Stated problem
Give the lines of the material verbatim, from the first line to the line with "link('oval_boss', bm, m_wall, wr, True).location", including both.

— begin Given material —

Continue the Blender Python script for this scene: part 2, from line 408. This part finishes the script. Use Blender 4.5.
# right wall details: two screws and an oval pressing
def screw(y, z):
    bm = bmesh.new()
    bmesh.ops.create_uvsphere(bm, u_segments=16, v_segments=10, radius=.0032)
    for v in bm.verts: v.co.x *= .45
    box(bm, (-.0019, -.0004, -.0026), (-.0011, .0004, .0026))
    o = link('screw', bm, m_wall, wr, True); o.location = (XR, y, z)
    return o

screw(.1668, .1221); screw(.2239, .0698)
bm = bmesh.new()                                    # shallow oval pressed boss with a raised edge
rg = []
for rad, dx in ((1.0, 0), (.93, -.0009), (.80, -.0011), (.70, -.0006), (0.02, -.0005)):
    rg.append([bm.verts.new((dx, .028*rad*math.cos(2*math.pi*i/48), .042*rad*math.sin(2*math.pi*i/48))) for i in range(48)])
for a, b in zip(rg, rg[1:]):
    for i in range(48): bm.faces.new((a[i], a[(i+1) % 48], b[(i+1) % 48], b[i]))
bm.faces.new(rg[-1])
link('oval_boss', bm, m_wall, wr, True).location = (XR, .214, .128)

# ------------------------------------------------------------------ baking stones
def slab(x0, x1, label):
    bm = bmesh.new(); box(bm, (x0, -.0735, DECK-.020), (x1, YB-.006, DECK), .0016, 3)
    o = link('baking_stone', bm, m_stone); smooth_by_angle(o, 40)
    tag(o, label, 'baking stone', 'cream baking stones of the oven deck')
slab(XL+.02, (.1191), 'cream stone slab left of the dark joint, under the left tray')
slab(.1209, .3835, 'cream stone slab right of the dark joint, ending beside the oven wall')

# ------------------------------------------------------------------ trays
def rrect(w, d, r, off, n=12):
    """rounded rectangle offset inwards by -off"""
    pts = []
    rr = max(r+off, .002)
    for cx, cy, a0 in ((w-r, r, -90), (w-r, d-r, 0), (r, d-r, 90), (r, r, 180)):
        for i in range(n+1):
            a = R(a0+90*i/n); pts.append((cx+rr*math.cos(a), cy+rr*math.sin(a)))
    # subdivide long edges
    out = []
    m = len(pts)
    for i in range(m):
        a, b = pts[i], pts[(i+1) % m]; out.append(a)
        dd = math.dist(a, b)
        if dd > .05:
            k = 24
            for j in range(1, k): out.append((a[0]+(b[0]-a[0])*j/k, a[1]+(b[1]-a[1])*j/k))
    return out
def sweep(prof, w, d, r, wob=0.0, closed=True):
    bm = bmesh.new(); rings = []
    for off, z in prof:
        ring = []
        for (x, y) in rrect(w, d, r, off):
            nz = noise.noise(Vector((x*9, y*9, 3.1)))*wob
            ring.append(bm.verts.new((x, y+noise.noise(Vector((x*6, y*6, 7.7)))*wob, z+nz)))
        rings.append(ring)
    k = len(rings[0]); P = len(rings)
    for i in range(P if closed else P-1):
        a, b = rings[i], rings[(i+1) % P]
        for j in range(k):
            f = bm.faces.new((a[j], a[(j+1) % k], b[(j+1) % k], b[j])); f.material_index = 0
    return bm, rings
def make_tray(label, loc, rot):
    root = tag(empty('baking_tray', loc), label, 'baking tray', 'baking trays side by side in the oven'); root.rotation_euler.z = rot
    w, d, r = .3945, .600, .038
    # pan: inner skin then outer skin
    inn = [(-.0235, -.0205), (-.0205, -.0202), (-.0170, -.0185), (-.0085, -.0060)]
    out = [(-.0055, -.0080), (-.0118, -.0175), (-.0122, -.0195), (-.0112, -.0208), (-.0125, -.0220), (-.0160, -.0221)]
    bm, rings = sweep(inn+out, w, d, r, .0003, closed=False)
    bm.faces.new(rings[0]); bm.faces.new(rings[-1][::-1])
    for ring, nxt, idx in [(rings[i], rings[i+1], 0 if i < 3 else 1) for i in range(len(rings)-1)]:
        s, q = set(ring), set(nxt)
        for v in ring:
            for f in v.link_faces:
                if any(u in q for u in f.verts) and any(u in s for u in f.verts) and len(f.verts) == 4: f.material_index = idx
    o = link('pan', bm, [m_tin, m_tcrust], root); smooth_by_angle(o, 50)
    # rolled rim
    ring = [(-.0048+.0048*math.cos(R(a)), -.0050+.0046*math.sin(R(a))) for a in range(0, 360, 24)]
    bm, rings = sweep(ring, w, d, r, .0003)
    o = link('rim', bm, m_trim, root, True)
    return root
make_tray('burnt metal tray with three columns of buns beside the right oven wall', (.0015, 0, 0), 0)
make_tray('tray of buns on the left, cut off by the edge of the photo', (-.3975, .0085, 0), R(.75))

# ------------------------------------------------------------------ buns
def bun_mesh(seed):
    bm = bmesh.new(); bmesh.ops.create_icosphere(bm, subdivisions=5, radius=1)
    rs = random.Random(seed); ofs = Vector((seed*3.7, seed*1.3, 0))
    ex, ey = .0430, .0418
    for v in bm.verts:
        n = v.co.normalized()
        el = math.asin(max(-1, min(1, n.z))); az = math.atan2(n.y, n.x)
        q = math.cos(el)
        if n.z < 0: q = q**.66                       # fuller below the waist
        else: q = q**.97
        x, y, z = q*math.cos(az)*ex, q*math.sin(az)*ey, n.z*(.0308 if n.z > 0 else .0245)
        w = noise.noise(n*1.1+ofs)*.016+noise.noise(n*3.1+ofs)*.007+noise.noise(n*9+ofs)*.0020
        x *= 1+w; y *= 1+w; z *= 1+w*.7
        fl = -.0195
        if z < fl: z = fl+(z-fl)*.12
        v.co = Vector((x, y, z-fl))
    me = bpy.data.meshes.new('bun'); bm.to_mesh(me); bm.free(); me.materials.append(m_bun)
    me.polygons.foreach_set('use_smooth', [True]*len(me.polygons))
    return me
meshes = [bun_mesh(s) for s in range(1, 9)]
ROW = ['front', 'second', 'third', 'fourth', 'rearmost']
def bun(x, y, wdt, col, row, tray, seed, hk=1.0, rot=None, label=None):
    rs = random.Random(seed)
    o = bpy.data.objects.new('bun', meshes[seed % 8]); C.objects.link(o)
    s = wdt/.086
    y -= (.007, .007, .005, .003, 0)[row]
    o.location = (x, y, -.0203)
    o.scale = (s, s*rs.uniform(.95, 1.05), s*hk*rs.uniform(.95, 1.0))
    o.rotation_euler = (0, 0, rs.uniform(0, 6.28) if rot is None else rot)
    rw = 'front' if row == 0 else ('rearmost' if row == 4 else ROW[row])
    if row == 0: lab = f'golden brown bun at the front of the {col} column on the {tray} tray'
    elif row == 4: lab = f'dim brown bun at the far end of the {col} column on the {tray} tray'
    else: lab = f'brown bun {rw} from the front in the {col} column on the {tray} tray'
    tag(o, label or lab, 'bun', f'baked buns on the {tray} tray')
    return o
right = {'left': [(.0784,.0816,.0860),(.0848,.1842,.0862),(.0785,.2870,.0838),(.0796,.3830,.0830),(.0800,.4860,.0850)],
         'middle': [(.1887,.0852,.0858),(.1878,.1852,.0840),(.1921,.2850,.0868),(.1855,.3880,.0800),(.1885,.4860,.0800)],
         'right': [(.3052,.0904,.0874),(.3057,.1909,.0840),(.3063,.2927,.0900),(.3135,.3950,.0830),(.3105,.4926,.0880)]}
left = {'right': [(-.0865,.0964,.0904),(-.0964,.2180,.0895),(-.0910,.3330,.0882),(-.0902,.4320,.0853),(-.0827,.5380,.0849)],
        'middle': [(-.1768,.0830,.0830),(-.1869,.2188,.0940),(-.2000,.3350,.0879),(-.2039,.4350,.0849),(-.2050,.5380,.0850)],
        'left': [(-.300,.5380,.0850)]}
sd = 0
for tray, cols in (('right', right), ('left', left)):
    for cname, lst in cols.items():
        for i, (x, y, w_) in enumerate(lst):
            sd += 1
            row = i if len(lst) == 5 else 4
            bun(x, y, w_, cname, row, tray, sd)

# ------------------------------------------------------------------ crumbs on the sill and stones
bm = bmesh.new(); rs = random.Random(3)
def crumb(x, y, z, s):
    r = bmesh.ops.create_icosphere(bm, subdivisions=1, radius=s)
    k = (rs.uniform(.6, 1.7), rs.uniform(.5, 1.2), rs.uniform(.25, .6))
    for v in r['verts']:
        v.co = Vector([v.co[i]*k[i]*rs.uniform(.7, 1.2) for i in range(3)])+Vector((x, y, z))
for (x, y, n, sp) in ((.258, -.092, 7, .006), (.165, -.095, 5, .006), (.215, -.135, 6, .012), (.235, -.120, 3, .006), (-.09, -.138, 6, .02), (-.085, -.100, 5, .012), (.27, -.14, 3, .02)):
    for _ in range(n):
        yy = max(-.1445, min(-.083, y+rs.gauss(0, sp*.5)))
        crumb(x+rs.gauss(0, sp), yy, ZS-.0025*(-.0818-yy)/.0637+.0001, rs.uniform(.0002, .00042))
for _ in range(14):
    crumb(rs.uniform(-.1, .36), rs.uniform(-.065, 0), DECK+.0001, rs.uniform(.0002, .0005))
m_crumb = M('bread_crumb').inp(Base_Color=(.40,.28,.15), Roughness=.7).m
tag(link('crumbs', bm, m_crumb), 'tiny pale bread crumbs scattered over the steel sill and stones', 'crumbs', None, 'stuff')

— end Given material —

Response
Continue the Blender Python script for this scene: part 2, from line 408. This part finishes the script. Use Blender 4.5.
# right wall details: two screws and an oval pressing
def screw(y, z):
    bm = bmesh.new()
    bmesh.ops.create_uvsphere(bm, u_segments=16, v_segments=10, radius=.0032)
    for v in bm.verts: v.co.x *= .45
    box(bm, (-.0019, -.0004, -.0026), (-.0011, .0004, .0026))
    o = link('screw', bm, m_wall, wr, True); o.location = (XR, y, z)
    return o

screw(.1668, .1221); screw(.2239, .0698)
bm = bmesh.new()                                    # shallow oval pressed boss with a raised edge
rg = []
for rad, dx in ((1.0, 0), (.93, -.0009), (.80, -.0011), (.70, -.0006), (0.02, -.0005)):
    rg.append([bm.verts.new((dx, .028*rad*math.cos(2*math.pi*i/48), .042*rad*math.sin(2*math.pi*i/48))) for i in range(48)])
for a, b in zip(rg, rg[1:]):
    for i in range(48): bm.faces.new((a[i], a[(i+1) % 48], b[(i+1) % 48], b[i]))
bm.faces.new(rg[-1])
link('oval_boss', bm, m_wall, wr, True).location = (XR, .214, .128)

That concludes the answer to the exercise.